Mr. Welch’s tweet has set off a firestorm of activity in the virtual realm. Conspiracy theorists jumped on board as if the Obama administration had hidden reports of UFOs landing in the Rose Garden.
“Jobs #s from Labor Secretary Hilda Solis are total pro-Obama propaganda—labor force participation rate at 30-yr low. Abysmal!” wrote conservative radio host Laura Ingraham in a tweet.
And Rep. Allen West (R) of Florida, a favorite of the tea party, tweeted, “I agree with former GE CEO Jack Welch, Chicago style politics is at work here….”
Democrats quickly tweeted right back.
“love ya jack but you’ve lost your mind,” wrote Austan Goolsbee on Twitter.
Welch is best known for making GE into a corporate dynamo. When he retired, he also became known for collecting a pension that many thought was excessive. In addition to collecting $933 million, he got an annual pension of $10.5 million and a chauffeur and use of the GE corporate jet for life. As if that were not enough, GE also agreed to pay his dry cleaning bills.

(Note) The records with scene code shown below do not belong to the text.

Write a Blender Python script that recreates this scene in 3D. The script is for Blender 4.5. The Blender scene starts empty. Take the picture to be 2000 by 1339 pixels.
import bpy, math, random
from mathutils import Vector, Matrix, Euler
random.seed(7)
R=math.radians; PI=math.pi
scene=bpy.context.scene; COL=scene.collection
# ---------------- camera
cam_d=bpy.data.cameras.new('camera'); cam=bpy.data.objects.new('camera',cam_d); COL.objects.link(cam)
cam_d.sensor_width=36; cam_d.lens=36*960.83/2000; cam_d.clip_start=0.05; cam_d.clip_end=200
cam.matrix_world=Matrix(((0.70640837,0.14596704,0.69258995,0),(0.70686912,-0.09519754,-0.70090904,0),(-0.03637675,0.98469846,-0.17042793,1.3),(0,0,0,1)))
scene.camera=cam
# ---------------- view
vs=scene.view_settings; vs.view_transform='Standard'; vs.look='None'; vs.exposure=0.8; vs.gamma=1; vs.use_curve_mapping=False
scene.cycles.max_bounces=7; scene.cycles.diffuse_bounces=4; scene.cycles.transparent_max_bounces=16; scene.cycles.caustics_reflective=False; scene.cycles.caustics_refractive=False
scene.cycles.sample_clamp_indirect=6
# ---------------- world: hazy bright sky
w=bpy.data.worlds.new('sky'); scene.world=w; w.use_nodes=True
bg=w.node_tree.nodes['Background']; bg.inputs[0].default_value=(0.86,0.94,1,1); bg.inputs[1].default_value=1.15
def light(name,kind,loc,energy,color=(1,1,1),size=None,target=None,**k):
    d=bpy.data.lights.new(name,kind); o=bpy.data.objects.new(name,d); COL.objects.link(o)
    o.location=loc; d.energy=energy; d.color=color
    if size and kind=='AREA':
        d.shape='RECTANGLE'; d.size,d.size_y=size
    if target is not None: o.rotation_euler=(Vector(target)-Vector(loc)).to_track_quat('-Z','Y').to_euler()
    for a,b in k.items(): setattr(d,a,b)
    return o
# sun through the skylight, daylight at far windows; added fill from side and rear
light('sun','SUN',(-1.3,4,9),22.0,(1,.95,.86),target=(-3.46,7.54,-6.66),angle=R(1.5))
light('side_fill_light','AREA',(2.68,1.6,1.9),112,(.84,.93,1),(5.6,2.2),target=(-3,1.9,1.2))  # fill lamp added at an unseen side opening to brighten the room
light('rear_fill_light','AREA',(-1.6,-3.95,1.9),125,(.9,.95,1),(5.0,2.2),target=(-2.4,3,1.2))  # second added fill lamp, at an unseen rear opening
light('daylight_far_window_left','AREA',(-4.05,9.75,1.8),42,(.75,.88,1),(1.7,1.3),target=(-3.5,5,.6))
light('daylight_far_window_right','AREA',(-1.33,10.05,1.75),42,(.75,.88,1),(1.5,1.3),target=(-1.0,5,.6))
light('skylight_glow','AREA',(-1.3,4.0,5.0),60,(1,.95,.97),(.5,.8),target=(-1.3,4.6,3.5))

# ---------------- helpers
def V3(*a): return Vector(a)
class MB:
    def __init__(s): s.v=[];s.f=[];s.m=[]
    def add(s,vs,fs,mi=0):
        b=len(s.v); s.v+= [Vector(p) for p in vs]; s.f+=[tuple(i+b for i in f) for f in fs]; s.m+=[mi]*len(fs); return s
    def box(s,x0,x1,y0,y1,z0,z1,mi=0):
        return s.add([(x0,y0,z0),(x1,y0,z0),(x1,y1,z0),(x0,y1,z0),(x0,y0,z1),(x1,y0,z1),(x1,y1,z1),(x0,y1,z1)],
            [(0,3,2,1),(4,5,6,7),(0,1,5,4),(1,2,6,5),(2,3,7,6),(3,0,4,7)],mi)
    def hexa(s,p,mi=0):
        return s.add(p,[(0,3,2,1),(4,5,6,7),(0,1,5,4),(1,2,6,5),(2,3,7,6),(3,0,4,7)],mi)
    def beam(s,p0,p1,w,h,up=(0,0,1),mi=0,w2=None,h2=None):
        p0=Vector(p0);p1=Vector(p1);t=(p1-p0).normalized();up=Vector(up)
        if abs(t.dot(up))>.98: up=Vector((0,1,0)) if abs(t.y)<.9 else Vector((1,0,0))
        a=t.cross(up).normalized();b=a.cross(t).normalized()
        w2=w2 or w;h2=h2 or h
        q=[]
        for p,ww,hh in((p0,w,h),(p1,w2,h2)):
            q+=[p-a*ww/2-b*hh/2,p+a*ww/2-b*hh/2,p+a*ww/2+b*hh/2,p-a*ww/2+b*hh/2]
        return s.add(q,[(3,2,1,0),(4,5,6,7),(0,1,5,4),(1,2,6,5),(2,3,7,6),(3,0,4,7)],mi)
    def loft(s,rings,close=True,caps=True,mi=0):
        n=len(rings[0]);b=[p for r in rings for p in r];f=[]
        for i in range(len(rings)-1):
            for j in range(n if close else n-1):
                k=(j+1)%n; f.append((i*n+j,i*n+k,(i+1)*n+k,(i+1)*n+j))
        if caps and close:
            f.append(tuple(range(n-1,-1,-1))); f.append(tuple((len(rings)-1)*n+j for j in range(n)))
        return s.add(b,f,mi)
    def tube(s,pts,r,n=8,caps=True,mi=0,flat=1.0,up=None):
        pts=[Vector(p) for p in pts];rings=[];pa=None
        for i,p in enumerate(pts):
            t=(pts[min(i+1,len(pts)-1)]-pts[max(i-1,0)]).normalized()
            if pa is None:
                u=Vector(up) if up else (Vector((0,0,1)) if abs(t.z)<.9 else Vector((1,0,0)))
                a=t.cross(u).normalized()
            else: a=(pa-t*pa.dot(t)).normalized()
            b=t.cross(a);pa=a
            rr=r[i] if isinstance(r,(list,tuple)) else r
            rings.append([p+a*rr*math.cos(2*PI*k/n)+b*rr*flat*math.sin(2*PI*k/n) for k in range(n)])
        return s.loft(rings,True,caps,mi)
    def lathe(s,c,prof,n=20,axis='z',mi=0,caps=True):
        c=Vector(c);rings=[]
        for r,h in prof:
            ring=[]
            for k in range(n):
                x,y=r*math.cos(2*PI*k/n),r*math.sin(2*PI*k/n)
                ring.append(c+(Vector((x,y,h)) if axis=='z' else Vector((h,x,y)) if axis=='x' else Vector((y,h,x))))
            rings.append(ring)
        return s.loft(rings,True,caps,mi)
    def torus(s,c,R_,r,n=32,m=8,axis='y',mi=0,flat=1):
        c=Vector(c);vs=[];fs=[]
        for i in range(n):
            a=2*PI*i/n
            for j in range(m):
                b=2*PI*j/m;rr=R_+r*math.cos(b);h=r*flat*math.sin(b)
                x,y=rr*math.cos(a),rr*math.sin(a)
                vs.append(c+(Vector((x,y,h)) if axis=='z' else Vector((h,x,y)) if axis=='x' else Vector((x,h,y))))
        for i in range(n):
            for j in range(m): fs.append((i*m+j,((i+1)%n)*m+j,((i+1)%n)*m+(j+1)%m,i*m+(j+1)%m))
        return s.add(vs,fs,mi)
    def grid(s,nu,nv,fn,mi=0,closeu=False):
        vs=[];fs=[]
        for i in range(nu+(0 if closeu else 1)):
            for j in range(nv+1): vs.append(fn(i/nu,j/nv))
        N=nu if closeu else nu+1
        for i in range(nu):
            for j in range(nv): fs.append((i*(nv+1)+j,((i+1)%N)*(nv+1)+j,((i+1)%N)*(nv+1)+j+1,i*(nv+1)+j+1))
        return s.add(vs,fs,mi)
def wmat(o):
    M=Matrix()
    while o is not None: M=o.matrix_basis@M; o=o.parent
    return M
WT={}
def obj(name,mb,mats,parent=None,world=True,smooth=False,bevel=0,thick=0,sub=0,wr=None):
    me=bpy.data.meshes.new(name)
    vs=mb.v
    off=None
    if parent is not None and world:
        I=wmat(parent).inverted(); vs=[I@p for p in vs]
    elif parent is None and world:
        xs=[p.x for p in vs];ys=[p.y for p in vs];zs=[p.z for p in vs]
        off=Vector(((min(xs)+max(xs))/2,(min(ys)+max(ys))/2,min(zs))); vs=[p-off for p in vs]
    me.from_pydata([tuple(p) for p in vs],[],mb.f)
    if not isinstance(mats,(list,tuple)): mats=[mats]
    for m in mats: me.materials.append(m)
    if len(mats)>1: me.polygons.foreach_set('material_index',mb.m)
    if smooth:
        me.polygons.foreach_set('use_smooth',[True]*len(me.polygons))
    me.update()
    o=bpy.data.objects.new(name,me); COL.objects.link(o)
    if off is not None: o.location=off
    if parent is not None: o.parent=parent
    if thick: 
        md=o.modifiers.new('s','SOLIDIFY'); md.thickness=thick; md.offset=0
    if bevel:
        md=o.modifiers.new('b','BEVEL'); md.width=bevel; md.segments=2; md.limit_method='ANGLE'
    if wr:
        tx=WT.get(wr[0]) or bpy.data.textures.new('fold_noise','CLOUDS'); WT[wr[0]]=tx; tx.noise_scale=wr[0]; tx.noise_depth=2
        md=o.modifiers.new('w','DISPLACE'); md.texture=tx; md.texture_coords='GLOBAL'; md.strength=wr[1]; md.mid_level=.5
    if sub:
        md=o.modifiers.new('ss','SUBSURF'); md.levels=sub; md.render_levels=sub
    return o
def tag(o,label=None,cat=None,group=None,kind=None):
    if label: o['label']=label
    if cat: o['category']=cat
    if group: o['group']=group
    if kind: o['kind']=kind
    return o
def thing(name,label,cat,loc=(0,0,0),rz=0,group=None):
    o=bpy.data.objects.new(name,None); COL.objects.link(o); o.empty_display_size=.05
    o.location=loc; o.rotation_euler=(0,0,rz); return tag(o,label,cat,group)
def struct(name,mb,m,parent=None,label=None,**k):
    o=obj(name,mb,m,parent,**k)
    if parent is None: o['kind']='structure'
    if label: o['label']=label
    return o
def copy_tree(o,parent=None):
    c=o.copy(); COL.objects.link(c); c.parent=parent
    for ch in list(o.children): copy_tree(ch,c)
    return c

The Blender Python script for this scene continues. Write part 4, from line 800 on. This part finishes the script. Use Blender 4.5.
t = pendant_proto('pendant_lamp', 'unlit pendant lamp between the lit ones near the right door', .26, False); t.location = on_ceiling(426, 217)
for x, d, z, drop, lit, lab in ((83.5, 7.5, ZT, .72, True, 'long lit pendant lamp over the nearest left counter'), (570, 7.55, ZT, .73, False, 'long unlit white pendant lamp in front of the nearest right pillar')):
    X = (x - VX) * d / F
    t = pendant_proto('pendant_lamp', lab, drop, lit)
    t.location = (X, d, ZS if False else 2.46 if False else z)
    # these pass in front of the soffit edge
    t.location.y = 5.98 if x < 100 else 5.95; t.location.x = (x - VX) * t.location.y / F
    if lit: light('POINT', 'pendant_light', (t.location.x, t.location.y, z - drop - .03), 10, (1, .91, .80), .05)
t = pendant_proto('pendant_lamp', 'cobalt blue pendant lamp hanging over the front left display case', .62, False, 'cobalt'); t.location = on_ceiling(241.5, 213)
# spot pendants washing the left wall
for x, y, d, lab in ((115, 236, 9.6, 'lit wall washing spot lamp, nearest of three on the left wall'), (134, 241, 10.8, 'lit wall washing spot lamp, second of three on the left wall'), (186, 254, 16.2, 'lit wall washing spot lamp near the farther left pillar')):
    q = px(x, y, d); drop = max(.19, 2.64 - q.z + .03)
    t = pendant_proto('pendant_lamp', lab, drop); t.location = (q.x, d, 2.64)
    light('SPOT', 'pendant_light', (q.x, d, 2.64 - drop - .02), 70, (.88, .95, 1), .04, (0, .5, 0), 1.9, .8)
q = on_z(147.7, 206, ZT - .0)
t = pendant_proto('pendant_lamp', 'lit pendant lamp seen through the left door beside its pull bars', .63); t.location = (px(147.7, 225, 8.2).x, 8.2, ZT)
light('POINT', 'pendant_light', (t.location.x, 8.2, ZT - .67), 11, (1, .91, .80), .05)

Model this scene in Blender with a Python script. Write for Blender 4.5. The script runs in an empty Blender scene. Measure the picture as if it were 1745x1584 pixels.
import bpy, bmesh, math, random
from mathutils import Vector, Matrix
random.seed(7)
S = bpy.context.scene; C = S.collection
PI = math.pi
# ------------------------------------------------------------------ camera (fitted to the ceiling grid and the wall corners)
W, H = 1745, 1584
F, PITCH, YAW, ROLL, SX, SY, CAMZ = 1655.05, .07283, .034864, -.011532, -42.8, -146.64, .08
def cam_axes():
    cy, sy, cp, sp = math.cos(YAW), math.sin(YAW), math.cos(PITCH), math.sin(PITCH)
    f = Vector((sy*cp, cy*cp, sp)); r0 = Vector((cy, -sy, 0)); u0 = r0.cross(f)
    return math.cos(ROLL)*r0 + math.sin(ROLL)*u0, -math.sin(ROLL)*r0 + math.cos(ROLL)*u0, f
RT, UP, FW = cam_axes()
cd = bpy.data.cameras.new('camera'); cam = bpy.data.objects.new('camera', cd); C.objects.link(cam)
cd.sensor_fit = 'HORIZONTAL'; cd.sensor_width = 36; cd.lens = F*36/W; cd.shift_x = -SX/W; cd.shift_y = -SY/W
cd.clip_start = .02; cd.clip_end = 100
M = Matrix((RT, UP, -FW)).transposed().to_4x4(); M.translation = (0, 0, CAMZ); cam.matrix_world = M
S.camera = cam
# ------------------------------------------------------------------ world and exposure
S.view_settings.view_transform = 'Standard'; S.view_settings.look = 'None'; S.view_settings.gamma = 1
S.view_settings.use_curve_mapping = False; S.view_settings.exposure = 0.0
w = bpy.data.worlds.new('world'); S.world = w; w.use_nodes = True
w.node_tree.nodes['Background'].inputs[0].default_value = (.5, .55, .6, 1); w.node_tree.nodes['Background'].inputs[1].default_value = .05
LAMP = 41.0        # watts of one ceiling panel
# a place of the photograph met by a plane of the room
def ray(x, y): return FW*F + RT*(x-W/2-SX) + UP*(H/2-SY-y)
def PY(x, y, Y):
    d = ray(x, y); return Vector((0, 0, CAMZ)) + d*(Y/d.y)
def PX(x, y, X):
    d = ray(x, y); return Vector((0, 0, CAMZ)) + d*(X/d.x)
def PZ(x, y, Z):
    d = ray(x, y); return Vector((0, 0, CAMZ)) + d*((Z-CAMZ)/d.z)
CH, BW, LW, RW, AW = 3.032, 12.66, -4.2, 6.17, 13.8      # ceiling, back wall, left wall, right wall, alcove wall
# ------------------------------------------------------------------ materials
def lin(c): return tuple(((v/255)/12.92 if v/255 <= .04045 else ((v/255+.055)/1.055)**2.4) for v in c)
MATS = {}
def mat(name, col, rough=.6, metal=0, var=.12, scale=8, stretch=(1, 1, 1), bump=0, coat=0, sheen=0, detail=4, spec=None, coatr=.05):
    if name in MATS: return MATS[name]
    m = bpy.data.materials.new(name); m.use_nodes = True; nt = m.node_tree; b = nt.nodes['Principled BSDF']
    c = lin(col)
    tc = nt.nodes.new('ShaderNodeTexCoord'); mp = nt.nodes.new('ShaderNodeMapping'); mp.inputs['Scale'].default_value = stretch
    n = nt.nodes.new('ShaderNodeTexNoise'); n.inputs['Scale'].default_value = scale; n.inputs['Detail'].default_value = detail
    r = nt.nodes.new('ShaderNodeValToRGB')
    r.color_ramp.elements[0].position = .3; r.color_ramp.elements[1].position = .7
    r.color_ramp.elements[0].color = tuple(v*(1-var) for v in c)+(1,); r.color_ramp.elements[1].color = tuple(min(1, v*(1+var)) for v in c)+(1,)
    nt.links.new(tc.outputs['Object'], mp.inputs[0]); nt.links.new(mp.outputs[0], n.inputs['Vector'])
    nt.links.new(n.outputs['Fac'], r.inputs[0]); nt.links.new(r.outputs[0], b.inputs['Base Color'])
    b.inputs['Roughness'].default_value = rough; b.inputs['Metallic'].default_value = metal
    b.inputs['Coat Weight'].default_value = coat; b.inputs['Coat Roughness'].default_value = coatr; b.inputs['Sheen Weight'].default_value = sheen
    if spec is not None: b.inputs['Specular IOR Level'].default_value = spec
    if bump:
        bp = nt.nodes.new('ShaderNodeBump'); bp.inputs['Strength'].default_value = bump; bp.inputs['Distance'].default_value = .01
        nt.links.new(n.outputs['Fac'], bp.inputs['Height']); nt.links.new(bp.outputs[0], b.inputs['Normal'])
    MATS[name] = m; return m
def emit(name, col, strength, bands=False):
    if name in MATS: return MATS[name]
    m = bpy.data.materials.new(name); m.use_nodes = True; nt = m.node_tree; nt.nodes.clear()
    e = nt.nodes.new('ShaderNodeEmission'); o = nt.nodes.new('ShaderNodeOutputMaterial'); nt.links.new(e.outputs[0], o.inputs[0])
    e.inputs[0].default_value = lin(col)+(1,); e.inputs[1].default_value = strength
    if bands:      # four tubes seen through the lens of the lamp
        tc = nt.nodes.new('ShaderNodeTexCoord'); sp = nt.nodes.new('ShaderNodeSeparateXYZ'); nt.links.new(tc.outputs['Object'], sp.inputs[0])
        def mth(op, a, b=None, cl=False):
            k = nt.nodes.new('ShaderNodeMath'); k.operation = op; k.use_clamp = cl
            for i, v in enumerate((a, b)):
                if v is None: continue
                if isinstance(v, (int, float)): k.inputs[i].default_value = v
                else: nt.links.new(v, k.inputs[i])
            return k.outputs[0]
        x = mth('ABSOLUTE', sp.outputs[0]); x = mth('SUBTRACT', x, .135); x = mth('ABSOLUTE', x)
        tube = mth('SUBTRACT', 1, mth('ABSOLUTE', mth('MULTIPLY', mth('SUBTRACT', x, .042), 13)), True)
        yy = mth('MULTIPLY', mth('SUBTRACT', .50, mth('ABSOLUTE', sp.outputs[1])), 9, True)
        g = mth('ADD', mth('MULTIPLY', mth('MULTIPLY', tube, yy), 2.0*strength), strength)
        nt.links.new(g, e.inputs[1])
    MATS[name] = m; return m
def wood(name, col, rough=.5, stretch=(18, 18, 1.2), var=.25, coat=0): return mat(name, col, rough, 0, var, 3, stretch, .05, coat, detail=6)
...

In Welch’s case, Labor Secretary Solis appeared on CNBC to refute allegations that any massaging of the data had occurred.
“You know I am insulted when I hear that because we have a very professional civil service organization where you have top economists working" at the Bureau of Labor Statistics (BLS), she said. “It is really ludicrous to hear that kind of statement.”